Yes, if you’ve read many Garth Ennis comics in the past, you’ll notice some recurrence of pet themes. There’s male friendship, the consequences of violence, flashback stories about soldiers, a quick trip to Ireland and the need to poke fun at superhero comics (although also an excellent Superman issue where Ennis plays them entirely straight).
And yes, he has tackled these things a lot, but as someone who has read a lot of his work: this is one of his best renditions. These elements always feel in service of the story.
Like many 90s-and-earlier comics, it occasionally hits some bum notes when re-read with 2015 cultural sensibilities, but (perhaps due to the PG-13-level content rating), it rarely goes hardcore awful for laughs like Preacher sometimes did.
There aren’t many women in the supporting cast beyond Monaghan’s one love interest – as I say, Ennis clearly wanted to ruminate on male comradeship here.
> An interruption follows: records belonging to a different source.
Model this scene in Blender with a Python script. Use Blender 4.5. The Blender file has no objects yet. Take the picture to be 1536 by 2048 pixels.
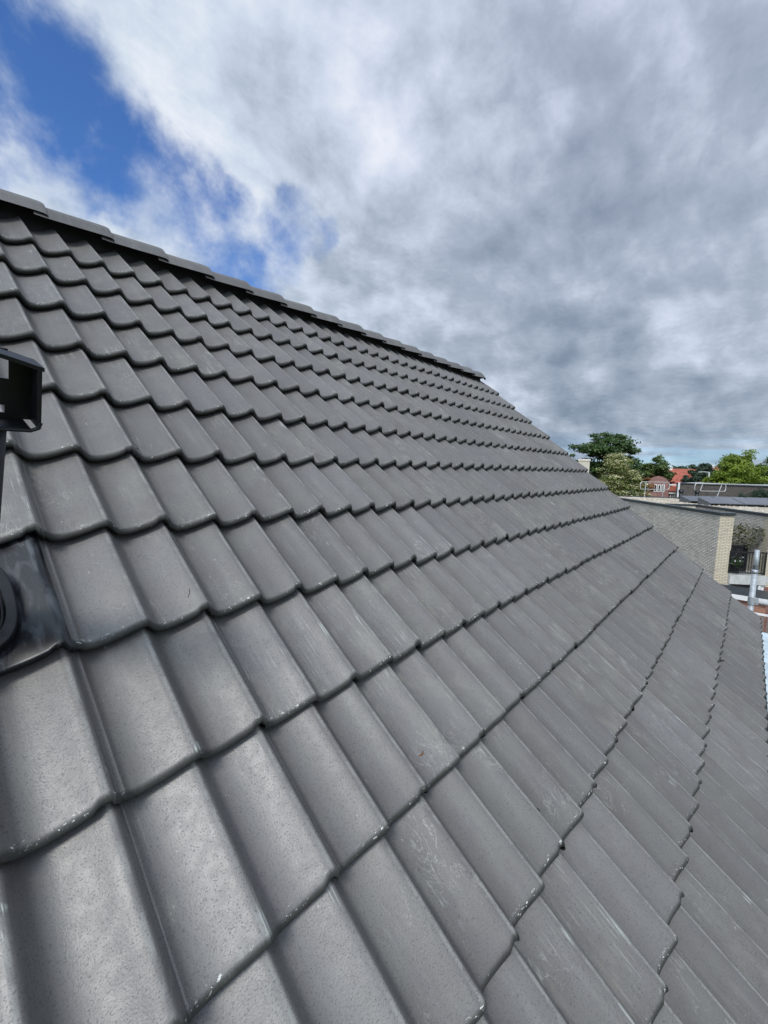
import bpy, math, random
import numpy as np
from mathutils import Vector, Matrix
random.seed(7); rs = np.random.RandomState(11)
scn = bpy.context.scene
R = math.radians
# ---------------------------------------------------------------- camera
PITCH = R(40.0)
CAMZ = 8.0
F_PX = 841.0                    # focal length in pixels of a 1536 x 2048 frame
right = Vector((0.65565, -0.75466, 0.02438)); down = Vector((-0.06245, -0.08649, -0.99429)); fwd = Vector((0.75248, 0.65038, -0.10382))
fwd.normalize(); right = (right - fwd * right.dot(fwd)).normalized(); down = fwd.cross(right)
CAM = Vector((0, 0, CAMZ))
cd = bpy.data.cameras.new('camera'); cam = bpy.data.objects.new('camera', cd); scn.collection.objects.link(cam)
M3 = Matrix((right, -down, -fwd)).transposed()
cam.matrix_world = Matrix.Translation(CAM) @ M3.to_4x4()
cd.sensor_fit = 'VERTICAL'; cd.sensor_height = 24.0; cd.sensor_width = 18.0; cd.lens = F_PX / 2048 * 24.0
cd.clip_start = 0.02; cd.clip_end = 3000
scn.camera = cam

def at(px, py, depth):
    """surveyed point: direction read from the photograph, real distance in metres"""
    return CAM + (right * ((px - 768) / F_PX) + down * ((py - 1024) / F_PX) + fwd) * depth

def direction(px, py):
    return (right * ((px - 768) / F_PX) + down * ((py - 1024) / F_PX) + fwd).normalized()

# ---------------------------------------------------------------- node helper
class NT:
    def __init__(s, tree): s.t = tree; s.n = tree.nodes; s.l = tree.links
    def new(s, typ, **kw):
        nd = s.n.new(typ)
        for k, v in kw.items(): setattr(nd, k, v)
        return nd
    def put(s, sock, v):
        if v is None: return
        if isinstance(v, bpy.types.NodeSocket): s.l.new(v, sock)
        else:
            if isinstance(v, (tuple, list)) and len(v) == 3 and sock.type == 'RGBA': v = (*v, 1)
            sock.default_value = v
    def math(s, op, a, b=None, c=None, clamp=False):
        nd = s.new('ShaderNodeMath', operation=op); nd.use_clamp = clamp
        s.put(nd.inputs[0], a); s.put(nd.inputs[1], b); s.put(nd.inputs[2], c); return nd.outputs[0]
    def vmath(s, op, a, b=None, scale=None):
        nd = s.new('ShaderNodeVectorMath', operation=op)
        s.put(nd.inputs[0], a); s.put(nd.inputs[1], b)
        if scale is not None: s.put(nd.inputs['Scale'], scale)
        return nd.outputs['Value'] if op in ('DOT_PRODUCT', 'LENGTH', 'DISTANCE') else nd.outputs['Vector']
    def mix(s, f, a, b):
        nd = s.new('ShaderNodeMix', data_type='RGBA'); s.put(nd.inputs[0], f); s.put(nd.inputs[6], a); s.put(nd.inputs[7], b); return nd.outputs[2]
    def noise(s, vec, scale, detail=3, rough=0.5, dist=0.0, color=False):
        nd = s.new('ShaderNodeTexNoise'); s.put(nd.inputs['Vector'], vec); s.put(nd.inputs['Scale'], scale)
        s.put(nd.inputs['Detail'], detail); s.put(nd.inputs['Roughness'], rough); s.put(nd.inputs['Distortion'], dist)
        return nd.outputs['Color' if color else 'Fac']
    def ramp(s, v, lo, hi, a=0.0, b=1.0, kind='SMOOTHSTEP'):
        nd = s.new('ShaderNodeMapRange', interpolation_type=kind); s.put(nd.inputs[0], v)
        s.put(nd.inputs[1], lo); s.put(nd.inputs[2], hi); s.put(nd.inputs[3], a); s.put(nd.inputs[4], b); return nd.outputs[0]
    def mapping(s, v, scale=(1, 1, 1), loc=(0, 0, 0), rot=(0, 0, 0)):
        nd = s.new('ShaderNodeMapping'); s.put(nd.inputs[0], v); nd.inputs[1].default_value = loc; nd.inputs[2].default_value = rot; nd.inputs[3].default_value = scale
        return nd.outputs[0]
    def attr(s, name):
        return s.new('ShaderNodeAttribute', attribute_name=name).outputs['Vector']

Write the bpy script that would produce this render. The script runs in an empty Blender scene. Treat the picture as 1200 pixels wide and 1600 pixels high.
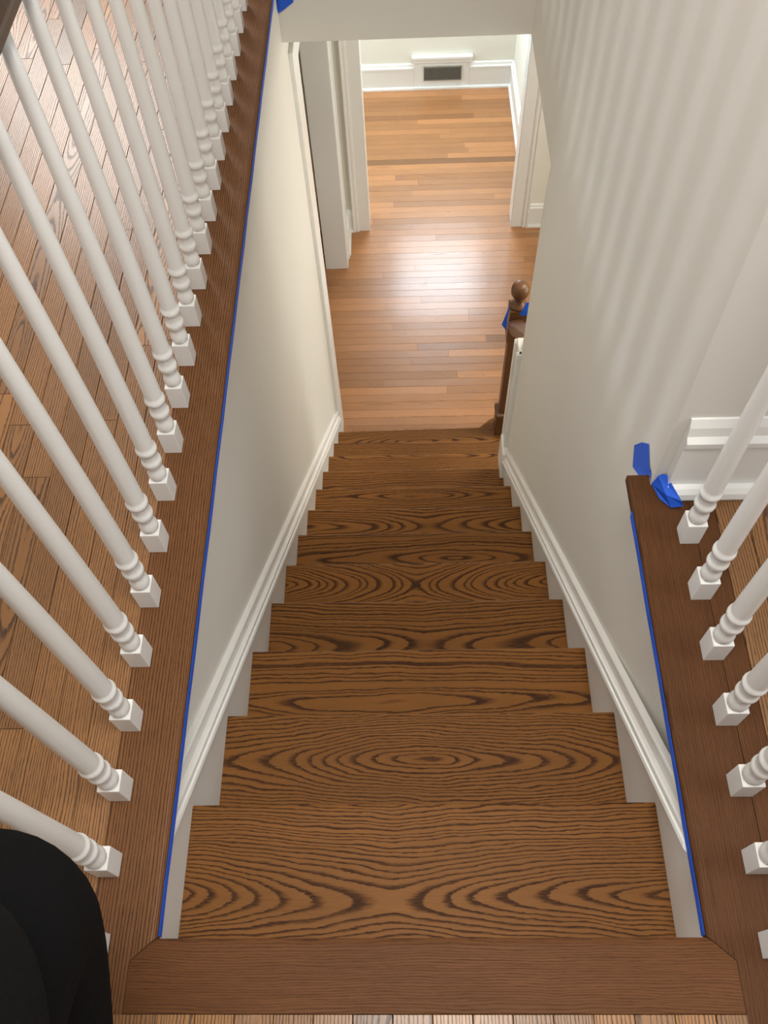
import bpy, bmesh, math, random
from mathutils import Vector, Matrix

random.seed(7)
scene = bpy.context.scene
COL = scene.collection

# ------------------------------------------------------------------ camera
F_PX = 1352.25                                  # focal length in pixels of a 1200 x 1600 frame
cam_data = bpy.data.cameras.new('camera')
cam_data.sensor_fit = 'VERTICAL'
cam_data.sensor_height = 24.0
cam_data.sensor_width = 18.0
cam_data.lens = 24.0 * F_PX / 1600.0
cam_data.clip_start = 0.02
cam = bpy.data.objects.new('camera', cam_data)
COL.objects.link(cam)
cr = Vector((0.99937566, 0.00093161, -0.03531882))
cu = Vector((0.01738781, 0.85724551, 0.51461423))
cf = Vector((-0.0307563, 0.51490705, -0.8566941))
cm = Matrix(((cr.x, cu.x, -cf.x, -0.0073), (cr.y, cu.y, -cf.y, -0.1137), (cr.z, cu.z, -cf.z, 1.3410), (0, 0, 0, 1)))
cam.matrix_world = cm
scene.camera = cam

# ------------------------------------------------------------------ world, lights, exposure
world = bpy.data.worlds.new('world')
scene.world = world
world.use_nodes = True
bg = world.node_tree.nodes['Background']
bg.inputs[0].default_value = (0.75, 0.85, 1.0, 1)
bg.inputs[1].default_value = 0.6
scene.view_settings.view_transform = 'Standard'
scene.view_settings.look = 'None'
scene.view_settings.exposure = 0.8
scene.view_settings.gamma = 1.0
scene.view_settings.use_curve_mapping = False


def area(name, loc, aim, sx, sy, power, color):
    d = bpy.data.lights.new(name, 'AREA')
    d.shape = 'RECTANGLE'
    d.size = sx
    d.size_y = sy
    d.energy = power
    d.color = color
    o = bpy.data.objects.new(name, d)
    COL.objects.link(o)
    o.location = loc
    v = Vector(aim) - Vector(loc)
    o.rotation_euler = v.to_track_quat('-Z', 'Y').to_euler()
    return o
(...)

Although to give the book some credit in this paragraph, the all-male crew of hitmen are not too uniformly white.
In short, yes, I loved this series, it was right up my grimly comic, urban-fantastic, Ennis-liking alley. Hitman was kinda ahead of its time – a talented writer/artist team telling their own stories against the backdrop of an established superhero universe, just a few years before the balance in mainstream comics shifted from following franchises/characters to individual creators. If it existed nowadays, it could well be a cult hit. Now that it’s finally back available, worth giving it a shot.